• **DO THIS**
Review the listing and copy each line that holds the word "extends".

········

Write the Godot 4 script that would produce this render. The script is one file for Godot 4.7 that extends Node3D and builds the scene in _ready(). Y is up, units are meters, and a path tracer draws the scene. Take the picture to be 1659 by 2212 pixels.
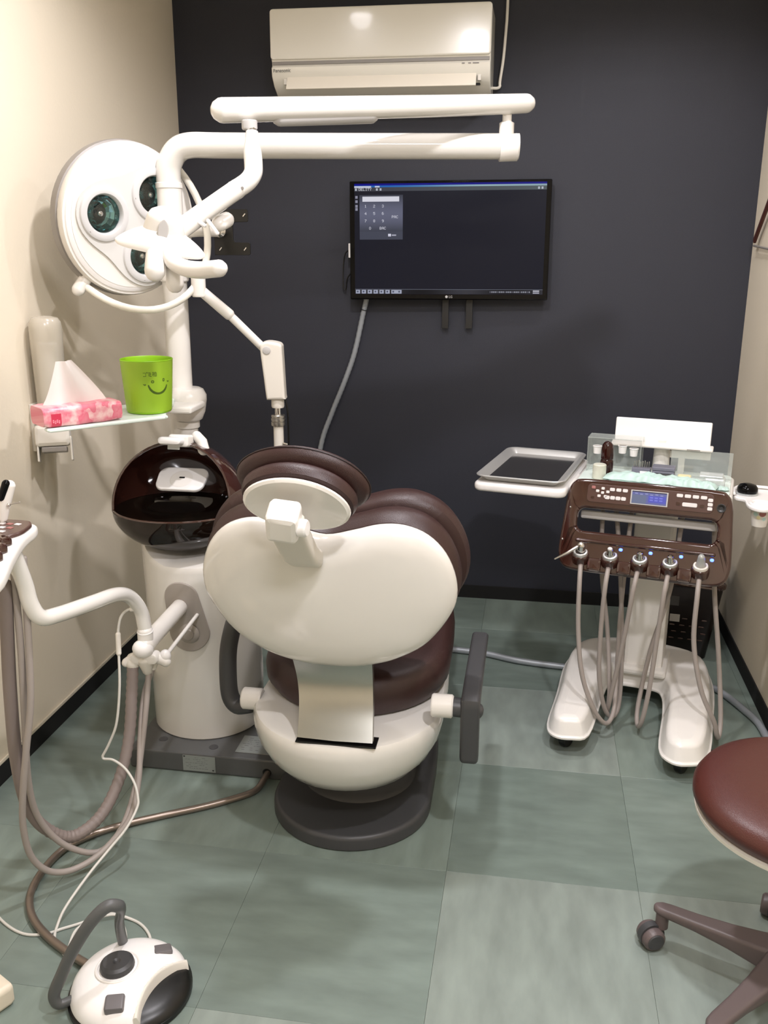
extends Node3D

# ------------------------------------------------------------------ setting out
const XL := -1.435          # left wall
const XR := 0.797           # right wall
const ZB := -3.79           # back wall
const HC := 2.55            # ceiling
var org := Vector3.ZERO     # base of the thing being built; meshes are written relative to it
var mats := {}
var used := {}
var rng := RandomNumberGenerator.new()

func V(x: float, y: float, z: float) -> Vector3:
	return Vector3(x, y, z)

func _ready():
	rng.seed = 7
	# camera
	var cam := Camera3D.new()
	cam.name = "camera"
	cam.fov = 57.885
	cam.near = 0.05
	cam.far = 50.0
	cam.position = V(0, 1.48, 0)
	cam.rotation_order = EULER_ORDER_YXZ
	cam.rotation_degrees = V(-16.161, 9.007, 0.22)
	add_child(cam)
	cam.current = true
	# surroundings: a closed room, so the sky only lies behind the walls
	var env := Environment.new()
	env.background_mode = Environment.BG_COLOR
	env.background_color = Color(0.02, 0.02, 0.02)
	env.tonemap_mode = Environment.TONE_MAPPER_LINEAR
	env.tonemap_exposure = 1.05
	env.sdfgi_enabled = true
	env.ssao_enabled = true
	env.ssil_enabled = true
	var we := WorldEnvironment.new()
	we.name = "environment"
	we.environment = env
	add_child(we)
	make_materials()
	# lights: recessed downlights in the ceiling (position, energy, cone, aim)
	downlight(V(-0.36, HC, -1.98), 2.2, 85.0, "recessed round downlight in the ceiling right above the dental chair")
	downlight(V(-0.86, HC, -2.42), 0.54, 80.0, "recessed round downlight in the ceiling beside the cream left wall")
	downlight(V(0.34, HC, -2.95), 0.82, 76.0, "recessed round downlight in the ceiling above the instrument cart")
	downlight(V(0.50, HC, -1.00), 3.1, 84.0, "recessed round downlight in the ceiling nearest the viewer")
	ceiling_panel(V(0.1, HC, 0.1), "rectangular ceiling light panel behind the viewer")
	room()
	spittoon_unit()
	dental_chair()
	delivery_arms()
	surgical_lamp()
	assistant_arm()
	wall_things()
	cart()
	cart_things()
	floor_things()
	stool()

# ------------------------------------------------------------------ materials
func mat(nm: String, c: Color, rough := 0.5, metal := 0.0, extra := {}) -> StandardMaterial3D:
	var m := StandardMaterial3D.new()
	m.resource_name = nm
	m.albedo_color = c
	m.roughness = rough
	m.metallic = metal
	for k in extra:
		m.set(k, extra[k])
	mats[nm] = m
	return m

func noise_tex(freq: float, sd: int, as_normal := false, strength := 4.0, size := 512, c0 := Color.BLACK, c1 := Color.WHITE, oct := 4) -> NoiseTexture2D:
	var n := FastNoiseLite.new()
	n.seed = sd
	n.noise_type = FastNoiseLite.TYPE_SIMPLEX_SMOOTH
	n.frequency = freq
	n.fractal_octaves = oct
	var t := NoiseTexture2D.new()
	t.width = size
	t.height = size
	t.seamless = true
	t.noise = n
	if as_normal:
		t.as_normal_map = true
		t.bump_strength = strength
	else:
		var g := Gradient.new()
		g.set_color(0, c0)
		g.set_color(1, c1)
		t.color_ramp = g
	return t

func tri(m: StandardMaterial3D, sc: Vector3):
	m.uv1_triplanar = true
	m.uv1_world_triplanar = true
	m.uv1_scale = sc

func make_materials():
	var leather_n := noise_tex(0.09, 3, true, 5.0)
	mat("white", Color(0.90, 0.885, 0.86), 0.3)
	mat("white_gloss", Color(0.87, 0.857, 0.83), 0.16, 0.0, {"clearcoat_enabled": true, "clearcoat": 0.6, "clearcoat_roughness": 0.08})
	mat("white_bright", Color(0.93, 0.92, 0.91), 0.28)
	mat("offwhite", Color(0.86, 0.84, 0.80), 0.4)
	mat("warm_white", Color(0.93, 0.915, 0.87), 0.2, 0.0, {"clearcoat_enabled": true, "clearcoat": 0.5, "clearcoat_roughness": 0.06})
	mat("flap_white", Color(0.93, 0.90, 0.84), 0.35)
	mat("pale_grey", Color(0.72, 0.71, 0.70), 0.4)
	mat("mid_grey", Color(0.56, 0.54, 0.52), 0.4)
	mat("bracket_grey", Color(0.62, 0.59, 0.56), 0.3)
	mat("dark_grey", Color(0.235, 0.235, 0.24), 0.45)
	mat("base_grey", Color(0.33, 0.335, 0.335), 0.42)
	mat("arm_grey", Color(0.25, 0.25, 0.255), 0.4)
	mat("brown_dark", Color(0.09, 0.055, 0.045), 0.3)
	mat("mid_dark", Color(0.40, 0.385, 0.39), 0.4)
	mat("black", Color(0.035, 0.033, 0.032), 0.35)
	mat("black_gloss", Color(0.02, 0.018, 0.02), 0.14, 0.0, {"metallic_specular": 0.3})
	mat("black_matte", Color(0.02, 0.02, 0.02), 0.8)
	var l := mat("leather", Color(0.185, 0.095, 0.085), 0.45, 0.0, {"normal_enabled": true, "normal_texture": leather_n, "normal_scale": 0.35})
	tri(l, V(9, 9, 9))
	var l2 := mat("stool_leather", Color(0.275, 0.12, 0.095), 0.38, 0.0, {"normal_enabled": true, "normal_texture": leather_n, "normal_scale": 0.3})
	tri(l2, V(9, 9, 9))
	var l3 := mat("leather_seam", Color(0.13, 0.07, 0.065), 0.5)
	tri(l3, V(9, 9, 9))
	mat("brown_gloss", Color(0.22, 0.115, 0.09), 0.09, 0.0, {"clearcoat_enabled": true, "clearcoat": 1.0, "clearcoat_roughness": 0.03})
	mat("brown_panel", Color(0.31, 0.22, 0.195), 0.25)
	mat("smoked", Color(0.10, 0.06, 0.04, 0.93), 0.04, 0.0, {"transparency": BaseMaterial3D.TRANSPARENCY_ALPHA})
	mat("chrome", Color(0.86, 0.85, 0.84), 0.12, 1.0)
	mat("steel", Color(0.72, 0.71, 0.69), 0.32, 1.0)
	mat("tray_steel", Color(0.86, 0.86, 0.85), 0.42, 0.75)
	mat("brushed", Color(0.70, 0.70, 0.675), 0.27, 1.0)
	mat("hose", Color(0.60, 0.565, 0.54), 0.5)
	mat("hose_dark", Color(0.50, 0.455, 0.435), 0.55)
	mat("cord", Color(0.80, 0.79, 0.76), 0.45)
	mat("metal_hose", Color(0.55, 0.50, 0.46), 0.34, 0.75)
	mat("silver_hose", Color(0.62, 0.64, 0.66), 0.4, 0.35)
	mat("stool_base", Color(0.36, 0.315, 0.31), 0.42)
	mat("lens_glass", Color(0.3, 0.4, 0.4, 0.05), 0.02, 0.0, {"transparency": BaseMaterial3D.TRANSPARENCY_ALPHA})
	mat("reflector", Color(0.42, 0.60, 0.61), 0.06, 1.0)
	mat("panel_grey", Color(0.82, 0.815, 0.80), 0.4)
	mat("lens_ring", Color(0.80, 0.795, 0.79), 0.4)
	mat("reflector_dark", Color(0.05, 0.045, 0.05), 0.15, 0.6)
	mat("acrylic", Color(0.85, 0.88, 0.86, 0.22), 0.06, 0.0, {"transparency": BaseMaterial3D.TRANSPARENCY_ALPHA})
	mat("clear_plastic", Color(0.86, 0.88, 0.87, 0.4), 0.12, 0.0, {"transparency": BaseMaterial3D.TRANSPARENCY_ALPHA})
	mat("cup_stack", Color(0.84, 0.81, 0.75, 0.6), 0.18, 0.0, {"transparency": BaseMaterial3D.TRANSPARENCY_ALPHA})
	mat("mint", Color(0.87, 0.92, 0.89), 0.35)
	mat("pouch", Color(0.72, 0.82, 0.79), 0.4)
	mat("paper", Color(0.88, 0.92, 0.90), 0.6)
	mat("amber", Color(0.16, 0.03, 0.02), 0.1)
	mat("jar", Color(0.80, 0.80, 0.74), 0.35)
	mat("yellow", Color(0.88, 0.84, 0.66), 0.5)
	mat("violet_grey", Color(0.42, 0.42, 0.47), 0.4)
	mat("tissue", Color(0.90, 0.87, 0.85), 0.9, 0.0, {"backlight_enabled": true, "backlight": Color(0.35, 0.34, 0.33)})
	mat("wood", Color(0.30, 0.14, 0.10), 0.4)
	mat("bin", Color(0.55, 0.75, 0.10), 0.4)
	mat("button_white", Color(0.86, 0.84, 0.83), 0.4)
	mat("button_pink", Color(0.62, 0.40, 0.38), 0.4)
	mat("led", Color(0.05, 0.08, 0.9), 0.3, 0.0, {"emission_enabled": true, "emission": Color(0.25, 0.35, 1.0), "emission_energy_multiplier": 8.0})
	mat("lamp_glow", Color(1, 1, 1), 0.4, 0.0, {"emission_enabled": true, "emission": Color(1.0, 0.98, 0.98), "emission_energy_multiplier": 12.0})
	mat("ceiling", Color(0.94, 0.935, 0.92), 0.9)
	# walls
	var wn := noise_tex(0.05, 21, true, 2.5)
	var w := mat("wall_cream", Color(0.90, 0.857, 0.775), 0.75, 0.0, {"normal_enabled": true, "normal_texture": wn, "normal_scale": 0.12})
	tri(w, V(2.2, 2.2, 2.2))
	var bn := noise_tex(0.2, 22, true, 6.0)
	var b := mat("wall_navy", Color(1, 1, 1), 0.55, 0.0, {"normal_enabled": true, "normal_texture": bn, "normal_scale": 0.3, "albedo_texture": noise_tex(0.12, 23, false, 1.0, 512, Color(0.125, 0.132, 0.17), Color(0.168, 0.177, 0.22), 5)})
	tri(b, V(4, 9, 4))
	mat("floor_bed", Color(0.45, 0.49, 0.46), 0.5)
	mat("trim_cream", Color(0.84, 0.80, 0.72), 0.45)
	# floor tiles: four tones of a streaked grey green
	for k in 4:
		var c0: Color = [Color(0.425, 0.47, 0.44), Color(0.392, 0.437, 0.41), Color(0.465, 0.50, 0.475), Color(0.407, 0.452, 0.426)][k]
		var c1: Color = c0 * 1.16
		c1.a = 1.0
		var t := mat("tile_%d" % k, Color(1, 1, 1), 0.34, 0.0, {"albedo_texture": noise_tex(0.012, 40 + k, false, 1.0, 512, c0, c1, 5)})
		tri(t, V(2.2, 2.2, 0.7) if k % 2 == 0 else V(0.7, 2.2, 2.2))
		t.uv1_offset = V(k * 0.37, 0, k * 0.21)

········

• **FINAL RESULT**
Write the Godot 4 script that would produce this render. The script is one file for Godot 4.7 that extends Node3D and builds the scene in _ready(). Y is up, units are meters, and a path tracer draws the scene. Take the picture to be 1659 by 2212 pixels.
extends Node3D